The reason Harvard has not taken a stand on this issue is that HUAC has never served it with a subpoena for membership lists, Monro said. Perhaps it never will. But there is always the possibility that HUAC will go searching once more for Communists on the campus, and that next time it will come here.
Harvard has a responsibility to protect its students from outside interference--or the threat of such interference -- when it strikes at their right of association. Many students will be inhibited from joining an organization if they think their names might some day find their way into HUAC's files. It is true that some students don't mind having their political associations made public property, and in the cases of some organizations -- Students for a Democratic Society, for example -- the University has only the names of the already publicity-soaked officers. But Harvard must keep even these lists to itself. The history of HUAC shows that bowing to any of its demands leads to increased pressure to bow to all of them.
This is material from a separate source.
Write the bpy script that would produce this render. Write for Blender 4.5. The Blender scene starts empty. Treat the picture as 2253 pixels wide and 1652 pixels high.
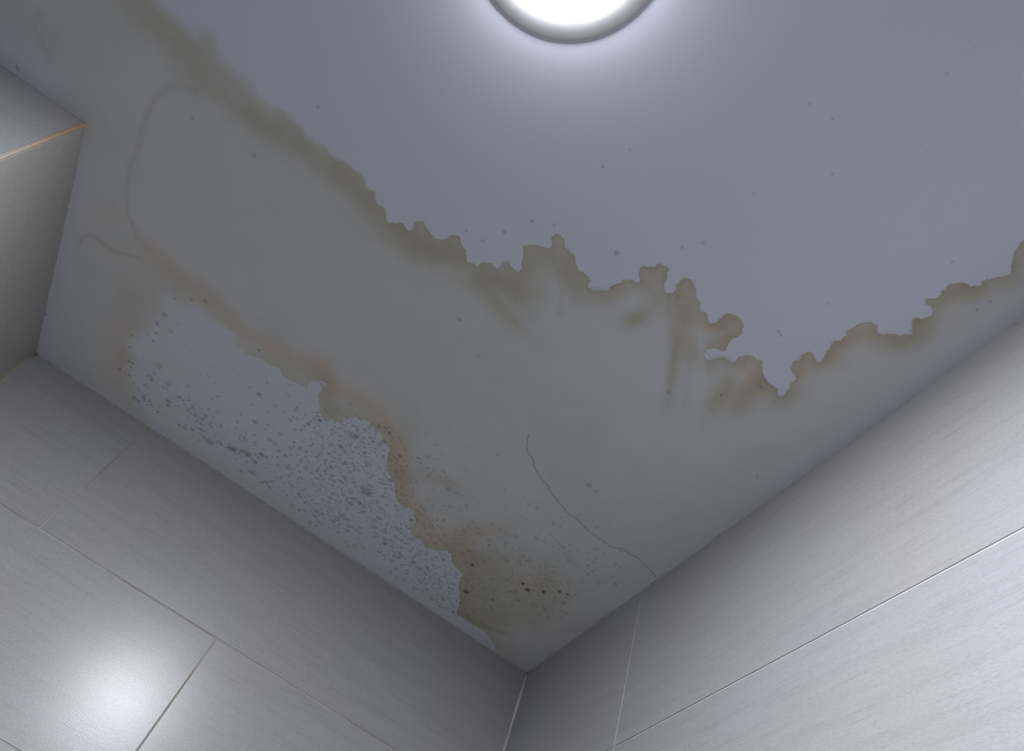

The University should say openly that it finds HUAC's policy of subpoenaing for student membership lists pernicious. If HUAC does serve such a subpoena here, the University should go to court. The Supreme Court has ruled against attempts by Southern states to subpoena membership lists of the National Association for the Advancement of Colored People on the ground that they violated freedom of association. It is possible that a challenge to HUAC's subpoenas would would be supported by the courts for the same reason. In any event, the University should not give up the lists without a fight.